Recent news of outsourcing wins by IBM and CSC shows that it continues to be attractive for organizations to outsource IT to specialists. IBM’s recent wins include deals with Australian airline Qantas, Shell Oil, and Morgan Stanley. CSC sealed a relationship with Sears, Roebuck and Co., to manage the company’s IT tasks so that Sears can devote its internal IT resources to strategic technology for retail.

But as companies offload day-to-day IT operations to service providers, challenges are introduced in monitoring and managing the information infrastructure. This is especially tricky when the infrastructure is managed by a separate entity. It still falls on the customer to monitor the service provider to ensure that the promised service levels are met.

Historically, outsourcing has focused on network and systems management instead of the applications or delivery of services (perhaps a remnant of the origin of systems as engineering tools to manage the network components and systems). But modern management systems are now expanding into the management of applications and service levels, allowing outsourcing customers to view how their service providers are managing their IT operations and whether service levels are being met.

Service-level management (SLM) applications, such as Managed Objects’ recently announced Business Service Level Management (BSLM) 2.0, focus on the higher-level perspectives of business services: the services’ objectives and how those services are being delivered. Interestingly, BSLM 2.0 provides visualization of compliance in a graduated way.

Recognizing that compliance isn’t simply a binary question, Managed Objects uses both numeric and graduated colors to show the magnitude of compliance or non-compliance. This at-a-glance visualization gives the service provider’s management and operations staff a clear understanding of the most effective places to apply resources. It also provides customers with near real-time input on the current status of all of the services that they buy from their providers.

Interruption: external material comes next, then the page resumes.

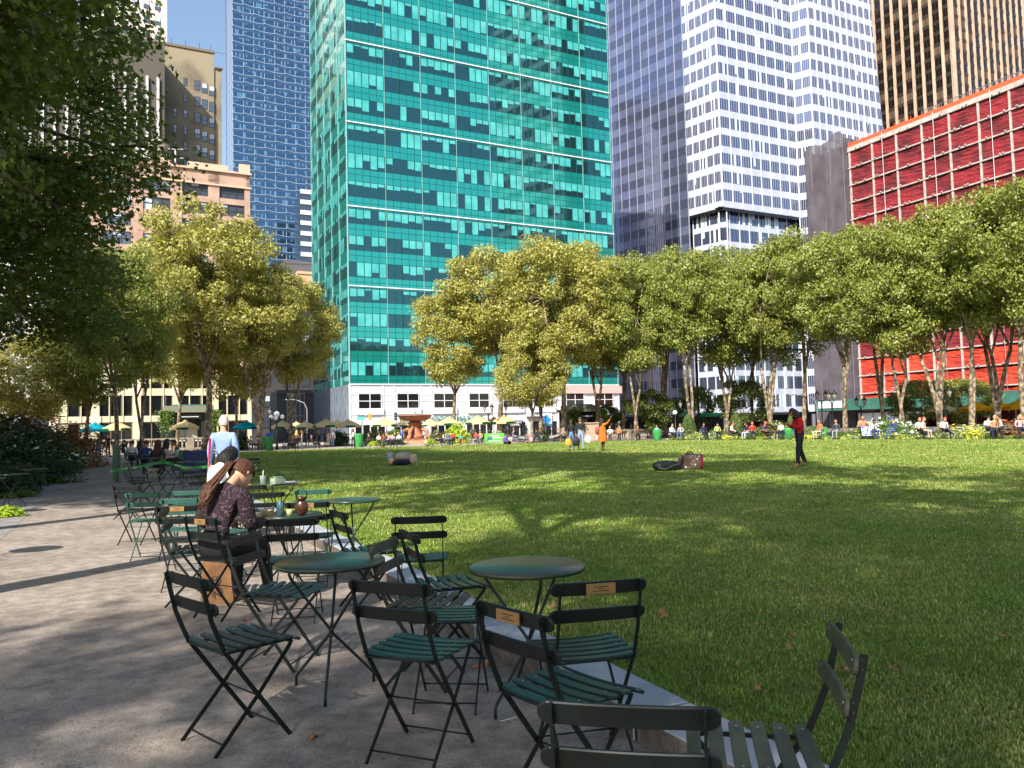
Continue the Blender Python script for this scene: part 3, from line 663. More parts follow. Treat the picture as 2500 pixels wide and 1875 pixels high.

Another interesting management system emerging in this space is Roving Planet’s Central Site Director (CSD). Focused on the security and scalability of wireless networks, Roving Planet’s products provide users with an application view of managing the infrastructure. This makes the tools seem much more like SLM products than typical wireless security devices.

For example, by focusing on users, CSD allows a network manager at a service provider or a member of the customer’s IT management team to understand how the wireless infrastructure is being used, how and where guests are using it and what bandwidth is being devoted to which applications. CSD even can dynamically manage the available bandwidth based on users, groups, applications, and their relationship to other users of that same bandwidth. This encouraging development in such an embryonic technology as wireless network management underscores the focus on the services that users require and how well they are managed.

Management of an outsourcing relationship should be aided by effective and comprehensive management systems. Using common systems across the boundary between the customer and service provider provides a common vocabulary, common data, and common taxonomy for discussion of the services, their delivery, and the objectives for service levels.